- **Information provided**
━━━━━━━━━━━━━━━━━━━━━━━━━━━━━━

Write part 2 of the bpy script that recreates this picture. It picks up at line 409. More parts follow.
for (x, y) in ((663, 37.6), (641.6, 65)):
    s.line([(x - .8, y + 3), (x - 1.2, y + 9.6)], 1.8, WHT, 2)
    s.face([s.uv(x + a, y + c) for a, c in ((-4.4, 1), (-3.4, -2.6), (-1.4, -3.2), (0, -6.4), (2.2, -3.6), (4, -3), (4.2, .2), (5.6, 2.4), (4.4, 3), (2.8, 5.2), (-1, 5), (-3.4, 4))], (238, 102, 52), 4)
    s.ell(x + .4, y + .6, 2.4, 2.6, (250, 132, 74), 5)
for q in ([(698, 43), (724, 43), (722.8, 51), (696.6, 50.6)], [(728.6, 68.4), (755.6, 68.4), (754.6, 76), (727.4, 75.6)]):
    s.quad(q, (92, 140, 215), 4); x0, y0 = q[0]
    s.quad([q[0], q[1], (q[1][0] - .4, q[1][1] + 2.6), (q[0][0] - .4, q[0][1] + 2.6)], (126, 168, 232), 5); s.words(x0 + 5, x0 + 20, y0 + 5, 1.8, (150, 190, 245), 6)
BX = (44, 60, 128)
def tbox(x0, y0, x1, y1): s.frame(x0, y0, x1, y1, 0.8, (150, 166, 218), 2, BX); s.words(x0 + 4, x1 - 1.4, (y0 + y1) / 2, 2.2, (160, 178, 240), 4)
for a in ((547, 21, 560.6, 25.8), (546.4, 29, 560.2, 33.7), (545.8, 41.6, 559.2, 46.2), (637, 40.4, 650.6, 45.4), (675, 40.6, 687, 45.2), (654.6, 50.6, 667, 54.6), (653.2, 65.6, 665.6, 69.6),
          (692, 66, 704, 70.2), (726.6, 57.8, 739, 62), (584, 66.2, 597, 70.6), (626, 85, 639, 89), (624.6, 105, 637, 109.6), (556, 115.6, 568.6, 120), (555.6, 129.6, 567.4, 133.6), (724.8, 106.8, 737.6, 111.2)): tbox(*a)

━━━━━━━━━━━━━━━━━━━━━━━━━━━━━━

- **Problem description**
Quote each line above in full, word for word.

- **Worked solution**
Write part 2 of the bpy script that recreates this picture. It picks up at line 409. More parts follow.
for (x, y) in ((663, 37.6), (641.6, 65)):
    s.line([(x - .8, y + 3), (x - 1.2, y + 9.6)], 1.8, WHT, 2)
    s.face([s.uv(x + a, y + c) for a, c in ((-4.4, 1), (-3.4, -2.6), (-1.4, -3.2), (0, -6.4), (2.2, -3.6), (4, -3), (4.2, .2), (5.6, 2.4), (4.4, 3), (2.8, 5.2), (-1, 5), (-3.4, 4))], (238, 102, 52), 4)
    s.ell(x + .4, y + .6, 2.4, 2.6, (250, 132, 74), 5)
for q in ([(698, 43), (724, 43), (722.8, 51), (696.6, 50.6)], [(728.6, 68.4), (755.6, 68.4), (754.6, 76), (727.4, 75.6)]):
    s.quad(q, (92, 140, 215), 4); x0, y0 = q[0]
    s.quad([q[0], q[1], (q[1][0] - .4, q[1][1] + 2.6), (q[0][0] - .4, q[0][1] + 2.6)], (126, 168, 232), 5); s.words(x0 + 5, x0 + 20, y0 + 5, 1.8, (150, 190, 245), 6)
BX = (44, 60, 128)
def tbox(x0, y0, x1, y1): s.frame(x0, y0, x1, y1, 0.8, (150, 166, 218), 2, BX); s.words(x0 + 4, x1 - 1.4, (y0 + y1) / 2, 2.2, (160, 178, 240), 4)
for a in ((547, 21, 560.6, 25.8), (546.4, 29, 560.2, 33.7), (545.8, 41.6, 559.2, 46.2), (637, 40.4, 650.6, 45.4), (675, 40.6, 687, 45.2), (654.6, 50.6, 667, 54.6), (653.2, 65.6, 665.6, 69.6),
          (692, 66, 704, 70.2), (726.6, 57.8, 739, 62), (584, 66.2, 597, 70.6), (626, 85, 639, 89), (624.6, 105, 637, 109.6), (556, 115.6, 568.6, 120), (555.6, 129.6, 567.4, 133.6), (724.8, 106.8, 737.6, 111.2)): tbox(*a)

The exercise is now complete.